* Begin Dataset *

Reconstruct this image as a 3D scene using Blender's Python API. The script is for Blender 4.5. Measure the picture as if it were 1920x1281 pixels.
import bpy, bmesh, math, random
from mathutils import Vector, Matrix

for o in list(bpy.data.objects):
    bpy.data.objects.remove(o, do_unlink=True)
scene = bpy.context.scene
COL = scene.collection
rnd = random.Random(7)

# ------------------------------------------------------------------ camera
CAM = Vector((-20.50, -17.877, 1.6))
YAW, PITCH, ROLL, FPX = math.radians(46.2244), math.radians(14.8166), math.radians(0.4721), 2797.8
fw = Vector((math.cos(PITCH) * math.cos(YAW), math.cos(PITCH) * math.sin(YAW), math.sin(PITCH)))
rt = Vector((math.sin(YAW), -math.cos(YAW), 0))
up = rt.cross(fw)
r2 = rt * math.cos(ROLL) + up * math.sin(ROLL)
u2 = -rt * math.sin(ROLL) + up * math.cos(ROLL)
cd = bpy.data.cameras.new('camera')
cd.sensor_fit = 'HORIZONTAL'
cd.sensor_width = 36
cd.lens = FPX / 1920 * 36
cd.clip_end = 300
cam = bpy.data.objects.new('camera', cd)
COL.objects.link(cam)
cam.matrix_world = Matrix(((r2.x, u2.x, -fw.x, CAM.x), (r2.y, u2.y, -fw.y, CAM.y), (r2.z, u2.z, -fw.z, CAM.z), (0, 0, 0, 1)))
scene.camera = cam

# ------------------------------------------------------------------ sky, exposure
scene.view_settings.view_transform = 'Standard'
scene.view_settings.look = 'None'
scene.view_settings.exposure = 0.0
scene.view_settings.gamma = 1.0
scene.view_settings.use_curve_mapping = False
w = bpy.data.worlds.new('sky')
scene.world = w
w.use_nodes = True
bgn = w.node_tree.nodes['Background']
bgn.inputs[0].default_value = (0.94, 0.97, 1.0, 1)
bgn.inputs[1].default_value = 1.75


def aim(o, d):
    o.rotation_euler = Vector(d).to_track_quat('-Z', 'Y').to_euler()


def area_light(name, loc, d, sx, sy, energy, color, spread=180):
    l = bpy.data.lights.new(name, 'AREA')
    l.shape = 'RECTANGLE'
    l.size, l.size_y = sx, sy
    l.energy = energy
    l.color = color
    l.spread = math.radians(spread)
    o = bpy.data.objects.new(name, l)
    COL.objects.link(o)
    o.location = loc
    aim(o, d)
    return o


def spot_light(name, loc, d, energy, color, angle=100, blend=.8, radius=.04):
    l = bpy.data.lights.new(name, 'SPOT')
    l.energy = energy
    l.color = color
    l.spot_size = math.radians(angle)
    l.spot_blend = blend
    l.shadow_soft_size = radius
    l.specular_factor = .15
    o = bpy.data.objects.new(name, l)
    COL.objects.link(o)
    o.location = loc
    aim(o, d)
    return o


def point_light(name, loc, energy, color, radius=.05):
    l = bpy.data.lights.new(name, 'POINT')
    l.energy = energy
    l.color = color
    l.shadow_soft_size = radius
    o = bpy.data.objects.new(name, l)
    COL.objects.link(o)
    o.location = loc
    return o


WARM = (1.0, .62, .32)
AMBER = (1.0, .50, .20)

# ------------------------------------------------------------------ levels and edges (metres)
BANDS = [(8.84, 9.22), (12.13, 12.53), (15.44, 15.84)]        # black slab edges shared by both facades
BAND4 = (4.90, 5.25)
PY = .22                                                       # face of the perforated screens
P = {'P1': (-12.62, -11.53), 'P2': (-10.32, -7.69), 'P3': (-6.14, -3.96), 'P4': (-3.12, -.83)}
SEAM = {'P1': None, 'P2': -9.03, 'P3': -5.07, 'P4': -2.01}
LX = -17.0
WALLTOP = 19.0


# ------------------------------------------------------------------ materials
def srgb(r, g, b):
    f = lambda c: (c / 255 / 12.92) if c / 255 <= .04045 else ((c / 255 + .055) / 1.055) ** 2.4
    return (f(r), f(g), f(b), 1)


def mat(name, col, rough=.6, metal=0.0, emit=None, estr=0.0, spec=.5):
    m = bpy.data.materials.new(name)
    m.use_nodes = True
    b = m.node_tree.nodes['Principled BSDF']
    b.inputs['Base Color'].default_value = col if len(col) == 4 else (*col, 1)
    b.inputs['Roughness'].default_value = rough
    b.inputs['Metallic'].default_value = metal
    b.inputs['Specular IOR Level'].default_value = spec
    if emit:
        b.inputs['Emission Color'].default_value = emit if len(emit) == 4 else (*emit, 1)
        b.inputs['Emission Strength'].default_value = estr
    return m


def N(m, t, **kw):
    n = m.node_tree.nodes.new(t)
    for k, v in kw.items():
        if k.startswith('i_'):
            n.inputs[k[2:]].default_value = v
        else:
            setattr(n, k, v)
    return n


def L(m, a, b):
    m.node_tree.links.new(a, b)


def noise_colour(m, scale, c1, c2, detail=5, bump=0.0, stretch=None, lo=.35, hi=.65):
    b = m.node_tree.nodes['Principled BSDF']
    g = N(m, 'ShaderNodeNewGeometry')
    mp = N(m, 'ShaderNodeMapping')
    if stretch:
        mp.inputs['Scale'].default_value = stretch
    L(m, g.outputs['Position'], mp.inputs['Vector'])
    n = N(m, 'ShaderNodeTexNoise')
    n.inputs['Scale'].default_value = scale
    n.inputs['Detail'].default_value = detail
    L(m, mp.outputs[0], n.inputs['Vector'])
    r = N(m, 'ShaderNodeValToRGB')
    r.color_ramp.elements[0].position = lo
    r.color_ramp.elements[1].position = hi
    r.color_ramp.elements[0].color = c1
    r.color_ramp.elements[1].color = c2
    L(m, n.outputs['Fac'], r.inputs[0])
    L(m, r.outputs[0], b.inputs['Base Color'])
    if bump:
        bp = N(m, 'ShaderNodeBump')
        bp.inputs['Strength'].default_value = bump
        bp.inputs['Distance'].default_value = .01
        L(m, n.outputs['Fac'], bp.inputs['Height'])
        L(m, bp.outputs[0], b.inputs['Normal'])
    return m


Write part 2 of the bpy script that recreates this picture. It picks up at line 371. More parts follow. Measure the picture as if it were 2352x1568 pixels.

* End Dataset *

# Task objective
The records above should all be quoted exactly, please.

# Answer to the problem
Reconstruct this image as a 3D scene using Blender's Python API. The script is for Blender 4.5. Measure the picture as if it were 1920x1281 pixels.
import bpy, bmesh, math, random
from mathutils import Vector, Matrix

for o in list(bpy.data.objects):
    bpy.data.objects.remove(o, do_unlink=True)
scene = bpy.context.scene
COL = scene.collection
rnd = random.Random(7)

# ------------------------------------------------------------------ camera
CAM = Vector((-20.50, -17.877, 1.6))
YAW, PITCH, ROLL, FPX = math.radians(46.2244), math.radians(14.8166), math.radians(0.4721), 2797.8
fw = Vector((math.cos(PITCH) * math.cos(YAW), math.cos(PITCH) * math.sin(YAW), math.sin(PITCH)))
rt = Vector((math.sin(YAW), -math.cos(YAW), 0))
up = rt.cross(fw)
r2 = rt * math.cos(ROLL) + up * math.sin(ROLL)
u2 = -rt * math.sin(ROLL) + up * math.cos(ROLL)
cd = bpy.data.cameras.new('camera')
cd.sensor_fit = 'HORIZONTAL'
cd.sensor_width = 36
cd.lens = FPX / 1920 * 36
cd.clip_end = 300
cam = bpy.data.objects.new('camera', cd)
COL.objects.link(cam)
cam.matrix_world = Matrix(((r2.x, u2.x, -fw.x, CAM.x), (r2.y, u2.y, -fw.y, CAM.y), (r2.z, u2.z, -fw.z, CAM.z), (0, 0, 0, 1)))
scene.camera = cam

# ------------------------------------------------------------------ sky, exposure
scene.view_settings.view_transform = 'Standard'
scene.view_settings.look = 'None'
scene.view_settings.exposure = 0.0
scene.view_settings.gamma = 1.0
scene.view_settings.use_curve_mapping = False
w = bpy.data.worlds.new('sky')
scene.world = w
w.use_nodes = True
bgn = w.node_tree.nodes['Background']
bgn.inputs[0].default_value = (0.94, 0.97, 1.0, 1)
bgn.inputs[1].default_value = 1.75


def aim(o, d):
    o.rotation_euler = Vector(d).to_track_quat('-Z', 'Y').to_euler()


def area_light(name, loc, d, sx, sy, energy, color, spread=180):
    l = bpy.data.lights.new(name, 'AREA')
    l.shape = 'RECTANGLE'
    l.size, l.size_y = sx, sy
    l.energy = energy
    l.color = color
    l.spread = math.radians(spread)
    o = bpy.data.objects.new(name, l)
    COL.objects.link(o)
    o.location = loc
    aim(o, d)
    return o


def spot_light(name, loc, d, energy, color, angle=100, blend=.8, radius=.04):
    l = bpy.data.lights.new(name, 'SPOT')
    l.energy = energy
    l.color = color
    l.spot_size = math.radians(angle)
    l.spot_blend = blend
    l.shadow_soft_size = radius
    l.specular_factor = .15
    o = bpy.data.objects.new(name, l)
    COL.objects.link(o)
    o.location = loc
    aim(o, d)
    return o


def point_light(name, loc, energy, color, radius=.05):
    l = bpy.data.lights.new(name, 'POINT')
    l.energy = energy
    l.color = color
    l.shadow_soft_size = radius
    o = bpy.data.objects.new(name, l)
    COL.objects.link(o)
    o.location = loc
    return o


WARM = (1.0, .62, .32)
AMBER = (1.0, .50, .20)

# ------------------------------------------------------------------ levels and edges (metres)
BANDS = [(8.84, 9.22), (12.13, 12.53), (15.44, 15.84)]        # black slab edges shared by both facades
BAND4 = (4.90, 5.25)
PY = .22                                                       # face of the perforated screens
P = {'P1': (-12.62, -11.53), 'P2': (-10.32, -7.69), 'P3': (-6.14, -3.96), 'P4': (-3.12, -.83)}
SEAM = {'P1': None, 'P2': -9.03, 'P3': -5.07, 'P4': -2.01}
LX = -17.0
WALLTOP = 19.0


# ------------------------------------------------------------------ materials
def srgb(r, g, b):
    f = lambda c: (c / 255 / 12.92) if c / 255 <= .04045 else ((c / 255 + .055) / 1.055) ** 2.4
    return (f(r), f(g), f(b), 1)


def mat(name, col, rough=.6, metal=0.0, emit=None, estr=0.0, spec=.5):
    m = bpy.data.materials.new(name)
    m.use_nodes = True
    b = m.node_tree.nodes['Principled BSDF']
    b.inputs['Base Color'].default_value = col if len(col) == 4 else (*col, 1)
    b.inputs['Roughness'].default_value = rough
    b.inputs['Metallic'].default_value = metal
    b.inputs['Specular IOR Level'].default_value = spec
    if emit:
        b.inputs['Emission Color'].default_value = emit if len(emit) == 4 else (*emit, 1)
        b.inputs['Emission Strength'].default_value = estr
    return m


def N(m, t, **kw):
    n = m.node_tree.nodes.new(t)
    for k, v in kw.items():
        if k.startswith('i_'):
            n.inputs[k[2:]].default_value = v
        else:
            setattr(n, k, v)
    return n


def L(m, a, b):
    m.node_tree.links.new(a, b)


def noise_colour(m, scale, c1, c2, detail=5, bump=0.0, stretch=None, lo=.35, hi=.65):
    b = m.node_tree.nodes['Principled BSDF']
    g = N(m, 'ShaderNodeNewGeometry')
    mp = N(m, 'ShaderNodeMapping')
    if stretch:
        mp.inputs['Scale'].default_value = stretch
    L(m, g.outputs['Position'], mp.inputs['Vector'])
    n = N(m, 'ShaderNodeTexNoise')
    n.inputs['Scale'].default_value = scale
    n.inputs['Detail'].default_value = detail
    L(m, mp.outputs[0], n.inputs['Vector'])
    r = N(m, 'ShaderNodeValToRGB')
    r.color_ramp.elements[0].position = lo
    r.color_ramp.elements[1].position = hi
    r.color_ramp.elements[0].color = c1
    r.color_ramp.elements[1].color = c2
    L(m, n.outputs['Fac'], r.inputs[0])
    L(m, r.outputs[0], b.inputs['Base Color'])
    if bump:
        bp = N(m, 'ShaderNodeBump')
        bp.inputs['Strength'].default_value = bump
        bp.inputs['Distance'].default_value = .01
        L(m, n.outputs['Fac'], bp.inputs['Height'])
        L(m, bp.outputs[0], b.inputs['Normal'])
    return m


Write part 2 of the bpy script that recreates this picture. It picks up at line 371. More parts follow. Measure the picture as if it were 2352x1568 pixels.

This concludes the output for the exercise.